▸ **Exercise objective**
Look below and pull out each line with the word "this".
=-=-=-=-=
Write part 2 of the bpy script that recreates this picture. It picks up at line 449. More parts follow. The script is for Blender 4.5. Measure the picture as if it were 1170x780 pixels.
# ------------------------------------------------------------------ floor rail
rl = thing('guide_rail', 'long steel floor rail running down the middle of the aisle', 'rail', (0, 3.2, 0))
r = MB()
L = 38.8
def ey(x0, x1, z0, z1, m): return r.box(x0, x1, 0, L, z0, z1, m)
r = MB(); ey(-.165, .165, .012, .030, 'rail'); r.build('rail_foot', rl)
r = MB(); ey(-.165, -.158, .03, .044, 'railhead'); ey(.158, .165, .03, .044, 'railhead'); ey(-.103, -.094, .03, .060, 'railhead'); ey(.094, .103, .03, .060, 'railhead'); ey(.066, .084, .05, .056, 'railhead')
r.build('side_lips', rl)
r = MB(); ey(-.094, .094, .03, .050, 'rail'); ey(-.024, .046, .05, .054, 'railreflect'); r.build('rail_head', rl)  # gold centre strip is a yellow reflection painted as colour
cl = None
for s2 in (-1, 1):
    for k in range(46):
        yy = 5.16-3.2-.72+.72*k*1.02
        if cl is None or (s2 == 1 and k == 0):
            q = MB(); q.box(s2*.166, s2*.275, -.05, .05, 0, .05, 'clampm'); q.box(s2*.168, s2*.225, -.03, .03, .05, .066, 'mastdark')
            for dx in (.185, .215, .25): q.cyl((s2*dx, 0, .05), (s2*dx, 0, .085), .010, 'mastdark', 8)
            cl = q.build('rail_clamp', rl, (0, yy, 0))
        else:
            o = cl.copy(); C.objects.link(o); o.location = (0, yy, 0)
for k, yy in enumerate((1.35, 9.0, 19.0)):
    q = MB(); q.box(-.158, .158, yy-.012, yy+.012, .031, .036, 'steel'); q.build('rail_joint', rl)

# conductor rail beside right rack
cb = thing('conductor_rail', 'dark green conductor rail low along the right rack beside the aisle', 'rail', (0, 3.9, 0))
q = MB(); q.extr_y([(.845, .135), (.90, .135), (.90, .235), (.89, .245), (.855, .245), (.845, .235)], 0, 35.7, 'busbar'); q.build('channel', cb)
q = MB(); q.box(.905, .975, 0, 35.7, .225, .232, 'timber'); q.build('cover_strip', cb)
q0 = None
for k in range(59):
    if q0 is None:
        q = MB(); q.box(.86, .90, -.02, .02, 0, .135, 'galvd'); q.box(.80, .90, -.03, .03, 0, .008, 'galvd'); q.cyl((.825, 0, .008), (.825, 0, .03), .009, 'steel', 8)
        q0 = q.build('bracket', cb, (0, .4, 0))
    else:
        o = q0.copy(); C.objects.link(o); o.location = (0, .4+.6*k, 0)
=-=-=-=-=
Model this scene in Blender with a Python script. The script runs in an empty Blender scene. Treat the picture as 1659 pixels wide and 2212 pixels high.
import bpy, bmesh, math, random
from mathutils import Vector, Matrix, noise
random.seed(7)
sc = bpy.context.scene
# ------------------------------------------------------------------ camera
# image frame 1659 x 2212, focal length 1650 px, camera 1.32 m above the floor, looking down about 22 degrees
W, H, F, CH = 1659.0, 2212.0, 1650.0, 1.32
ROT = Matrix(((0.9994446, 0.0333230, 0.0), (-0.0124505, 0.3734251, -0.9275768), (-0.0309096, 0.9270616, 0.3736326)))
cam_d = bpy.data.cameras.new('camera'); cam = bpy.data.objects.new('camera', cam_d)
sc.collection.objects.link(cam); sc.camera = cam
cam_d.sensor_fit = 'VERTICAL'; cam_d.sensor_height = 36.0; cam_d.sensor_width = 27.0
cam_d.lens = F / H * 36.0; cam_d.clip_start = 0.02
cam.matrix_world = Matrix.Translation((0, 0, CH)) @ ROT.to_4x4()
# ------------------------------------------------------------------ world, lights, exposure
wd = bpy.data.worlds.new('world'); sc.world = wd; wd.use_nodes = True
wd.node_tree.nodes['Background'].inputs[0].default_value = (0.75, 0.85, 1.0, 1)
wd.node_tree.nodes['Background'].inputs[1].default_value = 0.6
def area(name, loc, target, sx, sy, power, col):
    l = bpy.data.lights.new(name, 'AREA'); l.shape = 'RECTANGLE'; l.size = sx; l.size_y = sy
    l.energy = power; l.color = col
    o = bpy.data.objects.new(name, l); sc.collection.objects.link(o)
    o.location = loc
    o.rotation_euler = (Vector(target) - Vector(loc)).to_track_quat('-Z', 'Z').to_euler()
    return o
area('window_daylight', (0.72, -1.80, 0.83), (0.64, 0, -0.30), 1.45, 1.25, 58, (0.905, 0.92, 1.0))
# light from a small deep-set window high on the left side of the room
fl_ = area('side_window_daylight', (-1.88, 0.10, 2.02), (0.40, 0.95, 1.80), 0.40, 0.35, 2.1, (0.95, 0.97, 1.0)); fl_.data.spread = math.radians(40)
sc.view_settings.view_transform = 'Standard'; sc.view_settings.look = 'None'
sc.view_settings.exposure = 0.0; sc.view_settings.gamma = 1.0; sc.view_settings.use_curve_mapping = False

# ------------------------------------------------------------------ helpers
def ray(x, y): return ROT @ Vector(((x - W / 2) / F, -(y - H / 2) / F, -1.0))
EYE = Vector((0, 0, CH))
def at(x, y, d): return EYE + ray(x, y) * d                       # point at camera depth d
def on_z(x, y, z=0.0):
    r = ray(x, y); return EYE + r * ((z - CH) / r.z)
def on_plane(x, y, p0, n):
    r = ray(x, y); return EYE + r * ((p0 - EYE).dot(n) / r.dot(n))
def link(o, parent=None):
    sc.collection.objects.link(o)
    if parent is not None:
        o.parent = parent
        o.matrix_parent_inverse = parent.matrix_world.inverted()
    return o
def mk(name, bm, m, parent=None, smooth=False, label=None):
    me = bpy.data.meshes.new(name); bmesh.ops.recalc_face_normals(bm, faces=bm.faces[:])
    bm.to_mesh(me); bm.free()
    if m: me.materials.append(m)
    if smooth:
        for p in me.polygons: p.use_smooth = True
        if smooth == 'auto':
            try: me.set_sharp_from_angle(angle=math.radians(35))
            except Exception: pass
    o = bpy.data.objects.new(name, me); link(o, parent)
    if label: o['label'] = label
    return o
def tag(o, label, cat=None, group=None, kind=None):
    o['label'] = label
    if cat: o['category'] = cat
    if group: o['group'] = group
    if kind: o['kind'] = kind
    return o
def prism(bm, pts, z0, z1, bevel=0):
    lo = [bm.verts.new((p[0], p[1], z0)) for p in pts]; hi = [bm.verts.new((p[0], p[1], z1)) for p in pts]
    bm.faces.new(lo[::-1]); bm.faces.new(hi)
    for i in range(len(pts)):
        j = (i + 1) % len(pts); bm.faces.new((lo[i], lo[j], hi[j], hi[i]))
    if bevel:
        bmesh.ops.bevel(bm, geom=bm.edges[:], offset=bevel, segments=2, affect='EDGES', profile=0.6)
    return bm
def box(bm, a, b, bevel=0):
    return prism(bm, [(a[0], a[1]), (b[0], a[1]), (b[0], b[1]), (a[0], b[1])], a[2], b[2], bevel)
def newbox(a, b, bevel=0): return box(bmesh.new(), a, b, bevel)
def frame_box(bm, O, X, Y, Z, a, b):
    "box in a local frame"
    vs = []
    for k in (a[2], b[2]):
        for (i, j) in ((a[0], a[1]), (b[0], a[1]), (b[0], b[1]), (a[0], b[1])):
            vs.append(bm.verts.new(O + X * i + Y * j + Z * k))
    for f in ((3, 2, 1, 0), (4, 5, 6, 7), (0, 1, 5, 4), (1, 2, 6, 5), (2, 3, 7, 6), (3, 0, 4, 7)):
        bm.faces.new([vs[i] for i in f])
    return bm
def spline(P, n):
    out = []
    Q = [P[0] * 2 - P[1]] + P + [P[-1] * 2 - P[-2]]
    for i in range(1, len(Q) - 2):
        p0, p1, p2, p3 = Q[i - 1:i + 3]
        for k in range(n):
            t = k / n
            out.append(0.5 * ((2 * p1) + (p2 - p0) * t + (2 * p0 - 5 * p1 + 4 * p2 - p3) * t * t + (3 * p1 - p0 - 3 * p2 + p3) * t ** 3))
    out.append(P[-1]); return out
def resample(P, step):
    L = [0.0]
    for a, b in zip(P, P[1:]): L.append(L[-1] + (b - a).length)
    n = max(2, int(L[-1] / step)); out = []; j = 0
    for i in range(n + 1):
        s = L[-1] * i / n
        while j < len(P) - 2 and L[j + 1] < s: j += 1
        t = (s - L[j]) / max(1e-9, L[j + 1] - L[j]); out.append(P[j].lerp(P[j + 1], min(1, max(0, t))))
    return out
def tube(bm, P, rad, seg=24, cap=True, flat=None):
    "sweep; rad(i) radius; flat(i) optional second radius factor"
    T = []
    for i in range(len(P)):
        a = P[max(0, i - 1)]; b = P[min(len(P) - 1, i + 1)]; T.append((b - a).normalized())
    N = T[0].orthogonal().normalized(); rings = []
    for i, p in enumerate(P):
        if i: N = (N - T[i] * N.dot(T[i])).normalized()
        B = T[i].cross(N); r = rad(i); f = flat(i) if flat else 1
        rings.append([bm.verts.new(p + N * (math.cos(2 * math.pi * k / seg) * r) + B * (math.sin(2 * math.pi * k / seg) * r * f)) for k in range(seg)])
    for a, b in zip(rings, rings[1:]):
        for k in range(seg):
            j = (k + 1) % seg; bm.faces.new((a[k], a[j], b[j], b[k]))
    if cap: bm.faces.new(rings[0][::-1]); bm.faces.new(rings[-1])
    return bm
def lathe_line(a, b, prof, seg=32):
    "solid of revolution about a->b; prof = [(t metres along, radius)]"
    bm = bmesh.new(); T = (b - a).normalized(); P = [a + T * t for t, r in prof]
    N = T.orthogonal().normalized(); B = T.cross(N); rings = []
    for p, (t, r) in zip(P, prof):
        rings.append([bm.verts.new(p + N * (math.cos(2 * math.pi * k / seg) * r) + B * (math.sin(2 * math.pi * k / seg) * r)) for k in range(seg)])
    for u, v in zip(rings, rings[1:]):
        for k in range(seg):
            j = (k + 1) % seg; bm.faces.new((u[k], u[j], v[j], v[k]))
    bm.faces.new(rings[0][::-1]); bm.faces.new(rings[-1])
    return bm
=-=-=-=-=
▸ **Task result**
Write part 2 of the bpy script that recreates this picture. It picks up at line 449. More parts follow. The script is for Blender 4.5. Measure the picture as if it were 1170x780 pixels.
Model this scene in Blender with a Python script. The script runs in an empty Blender scene. Treat the picture as 1659 pixels wide and 2212 pixels high.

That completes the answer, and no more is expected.